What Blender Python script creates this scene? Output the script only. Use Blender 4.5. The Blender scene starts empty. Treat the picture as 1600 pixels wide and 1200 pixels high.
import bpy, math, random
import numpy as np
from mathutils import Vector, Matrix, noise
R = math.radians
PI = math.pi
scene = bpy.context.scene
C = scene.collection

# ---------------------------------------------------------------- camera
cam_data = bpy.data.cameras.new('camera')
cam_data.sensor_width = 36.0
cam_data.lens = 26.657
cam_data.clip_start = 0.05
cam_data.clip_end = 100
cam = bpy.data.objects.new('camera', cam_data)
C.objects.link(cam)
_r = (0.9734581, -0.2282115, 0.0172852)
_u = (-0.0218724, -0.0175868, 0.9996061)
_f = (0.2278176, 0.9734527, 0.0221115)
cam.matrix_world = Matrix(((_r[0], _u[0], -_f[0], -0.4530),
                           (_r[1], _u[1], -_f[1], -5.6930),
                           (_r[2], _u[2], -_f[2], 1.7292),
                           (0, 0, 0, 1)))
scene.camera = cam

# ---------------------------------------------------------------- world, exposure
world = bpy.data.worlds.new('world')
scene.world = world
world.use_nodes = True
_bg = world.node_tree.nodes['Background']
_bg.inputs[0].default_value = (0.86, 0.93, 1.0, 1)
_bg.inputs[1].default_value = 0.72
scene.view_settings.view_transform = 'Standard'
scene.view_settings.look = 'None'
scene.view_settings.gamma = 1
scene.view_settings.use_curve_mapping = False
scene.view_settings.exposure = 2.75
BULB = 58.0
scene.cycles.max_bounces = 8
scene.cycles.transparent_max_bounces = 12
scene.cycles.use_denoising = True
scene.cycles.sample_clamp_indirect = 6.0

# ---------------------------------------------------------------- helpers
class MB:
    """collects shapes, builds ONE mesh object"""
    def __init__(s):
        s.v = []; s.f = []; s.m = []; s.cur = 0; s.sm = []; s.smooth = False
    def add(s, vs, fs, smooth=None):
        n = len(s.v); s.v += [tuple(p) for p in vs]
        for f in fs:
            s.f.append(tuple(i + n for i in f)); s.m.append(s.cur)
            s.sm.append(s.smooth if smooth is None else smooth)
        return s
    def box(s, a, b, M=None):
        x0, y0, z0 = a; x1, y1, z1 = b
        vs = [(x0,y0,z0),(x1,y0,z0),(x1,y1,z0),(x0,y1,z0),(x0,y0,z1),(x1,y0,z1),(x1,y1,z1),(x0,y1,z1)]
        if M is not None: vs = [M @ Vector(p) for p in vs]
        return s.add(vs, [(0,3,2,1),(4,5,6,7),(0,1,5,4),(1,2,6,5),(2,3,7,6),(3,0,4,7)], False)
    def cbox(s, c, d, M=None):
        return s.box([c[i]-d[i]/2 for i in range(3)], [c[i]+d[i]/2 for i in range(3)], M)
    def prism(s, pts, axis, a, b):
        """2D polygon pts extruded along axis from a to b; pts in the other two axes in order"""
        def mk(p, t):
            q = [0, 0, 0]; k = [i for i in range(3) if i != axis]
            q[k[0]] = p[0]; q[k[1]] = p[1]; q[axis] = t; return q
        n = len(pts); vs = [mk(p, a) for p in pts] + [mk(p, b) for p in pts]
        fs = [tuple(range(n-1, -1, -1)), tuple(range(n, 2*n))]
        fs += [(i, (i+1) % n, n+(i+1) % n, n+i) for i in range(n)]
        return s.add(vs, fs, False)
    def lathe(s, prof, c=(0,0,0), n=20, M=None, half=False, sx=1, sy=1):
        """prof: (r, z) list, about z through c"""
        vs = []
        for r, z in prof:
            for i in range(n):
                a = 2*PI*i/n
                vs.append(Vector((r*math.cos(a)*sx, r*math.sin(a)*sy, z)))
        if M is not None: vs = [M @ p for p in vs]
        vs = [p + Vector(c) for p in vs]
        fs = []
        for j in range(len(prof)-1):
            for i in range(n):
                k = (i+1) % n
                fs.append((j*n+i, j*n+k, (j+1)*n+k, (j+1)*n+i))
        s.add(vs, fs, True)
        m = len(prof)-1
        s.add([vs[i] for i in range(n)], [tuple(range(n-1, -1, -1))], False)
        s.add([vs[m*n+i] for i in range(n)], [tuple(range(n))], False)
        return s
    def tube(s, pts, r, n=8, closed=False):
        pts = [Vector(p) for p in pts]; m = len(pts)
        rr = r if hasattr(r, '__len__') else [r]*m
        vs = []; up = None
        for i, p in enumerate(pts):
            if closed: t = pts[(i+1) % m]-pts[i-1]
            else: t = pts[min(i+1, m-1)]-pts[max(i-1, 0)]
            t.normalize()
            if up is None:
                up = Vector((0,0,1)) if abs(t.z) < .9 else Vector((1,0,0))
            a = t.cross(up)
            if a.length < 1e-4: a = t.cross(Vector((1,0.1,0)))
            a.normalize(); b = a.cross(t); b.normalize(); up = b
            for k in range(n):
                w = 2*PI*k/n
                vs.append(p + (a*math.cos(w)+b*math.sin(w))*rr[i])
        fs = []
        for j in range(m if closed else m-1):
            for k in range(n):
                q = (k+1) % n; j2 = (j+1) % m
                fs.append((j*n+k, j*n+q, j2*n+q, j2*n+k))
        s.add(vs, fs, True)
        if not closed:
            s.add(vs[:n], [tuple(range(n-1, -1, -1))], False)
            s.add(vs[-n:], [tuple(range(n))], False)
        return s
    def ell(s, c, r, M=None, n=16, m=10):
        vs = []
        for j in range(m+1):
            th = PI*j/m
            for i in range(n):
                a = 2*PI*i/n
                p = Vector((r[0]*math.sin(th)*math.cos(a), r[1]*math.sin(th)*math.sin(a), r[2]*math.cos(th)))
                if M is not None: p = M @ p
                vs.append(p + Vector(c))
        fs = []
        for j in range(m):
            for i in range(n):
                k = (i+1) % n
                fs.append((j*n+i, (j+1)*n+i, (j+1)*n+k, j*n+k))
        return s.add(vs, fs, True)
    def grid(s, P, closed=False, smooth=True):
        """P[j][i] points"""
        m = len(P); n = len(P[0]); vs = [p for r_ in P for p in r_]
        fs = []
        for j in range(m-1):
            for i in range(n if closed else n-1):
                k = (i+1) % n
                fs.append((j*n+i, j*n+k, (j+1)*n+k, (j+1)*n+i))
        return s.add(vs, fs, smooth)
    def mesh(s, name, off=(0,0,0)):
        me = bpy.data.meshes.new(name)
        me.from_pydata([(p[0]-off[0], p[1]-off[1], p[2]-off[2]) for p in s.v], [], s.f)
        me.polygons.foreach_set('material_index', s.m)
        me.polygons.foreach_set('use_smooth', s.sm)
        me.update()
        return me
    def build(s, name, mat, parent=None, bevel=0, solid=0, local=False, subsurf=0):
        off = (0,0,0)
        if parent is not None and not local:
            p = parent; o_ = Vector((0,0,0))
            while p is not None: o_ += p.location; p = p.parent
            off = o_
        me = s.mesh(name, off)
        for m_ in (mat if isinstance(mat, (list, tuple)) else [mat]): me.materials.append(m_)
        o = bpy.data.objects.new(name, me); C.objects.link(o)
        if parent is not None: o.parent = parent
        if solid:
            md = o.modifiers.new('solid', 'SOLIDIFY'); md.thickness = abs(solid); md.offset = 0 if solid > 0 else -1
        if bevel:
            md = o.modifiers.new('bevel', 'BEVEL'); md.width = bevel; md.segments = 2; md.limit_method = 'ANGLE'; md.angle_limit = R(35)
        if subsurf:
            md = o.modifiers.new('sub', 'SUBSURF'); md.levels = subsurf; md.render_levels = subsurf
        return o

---

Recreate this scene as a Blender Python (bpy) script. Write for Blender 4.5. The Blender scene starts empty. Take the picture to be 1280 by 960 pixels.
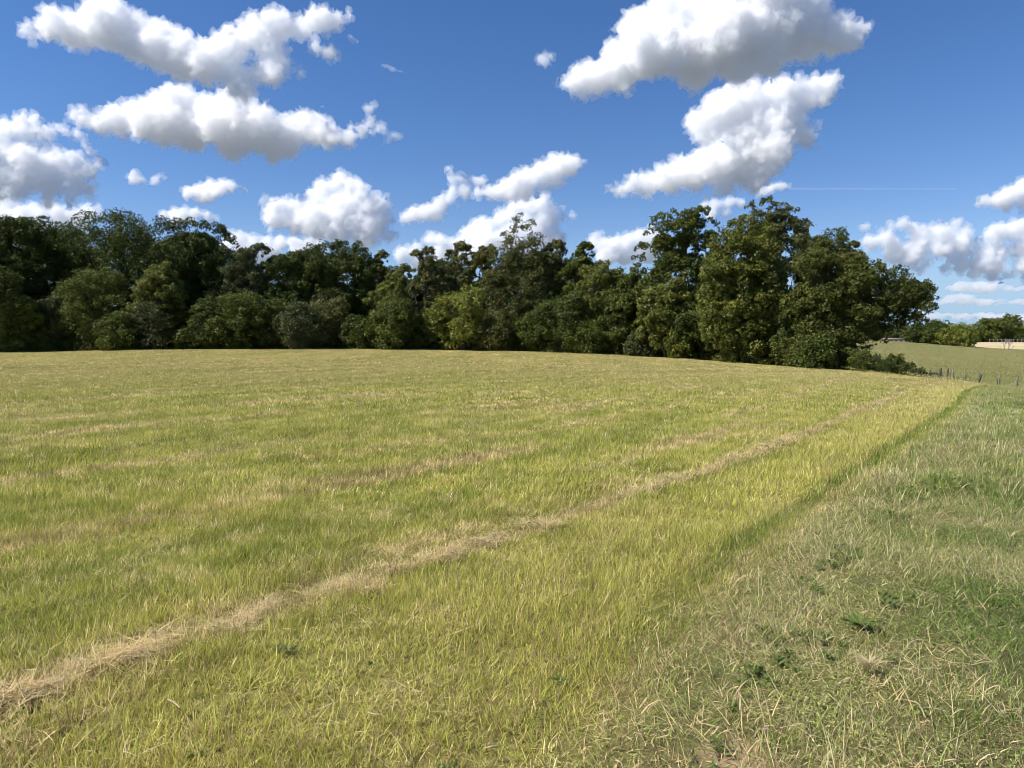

**EXERCISE DETAILS**
Return exactly, and only, the lines from the one containing "What Blender Python" down to the one containing "scene.camera = cam", with both of those lines included.

**WRITTEN ANSWER**
What Blender Python script creates this scene? Output the script only. Use Blender 4.5. The Blender scene starts empty. Treat the picture as 1600 pixels wide and 1200 pixels high.
import bpy, math, random
import numpy as np
from mathutils import Vector, Matrix, noise
R = math.radians
PI = math.pi
scene = bpy.context.scene
C = scene.collection

# ---------------------------------------------------------------- camera
cam_data = bpy.data.cameras.new('camera')
cam_data.sensor_width = 36.0
cam_data.lens = 26.657
cam_data.clip_start = 0.05
cam_data.clip_end = 100
cam = bpy.data.objects.new('camera', cam_data)
C.objects.link(cam)
_r = (0.9734581, -0.2282115, 0.0172852)
_u = (-0.0218724, -0.0175868, 0.9996061)
_f = (0.2278176, 0.9734527, 0.0221115)
cam.matrix_world = Matrix(((_r[0], _u[0], -_f[0], -0.4530),
                           (_r[1], _u[1], -_f[1], -5.6930),
                           (_r[2], _u[2], -_f[2], 1.7292),
                           (0, 0, 0, 1)))
scene.camera = cam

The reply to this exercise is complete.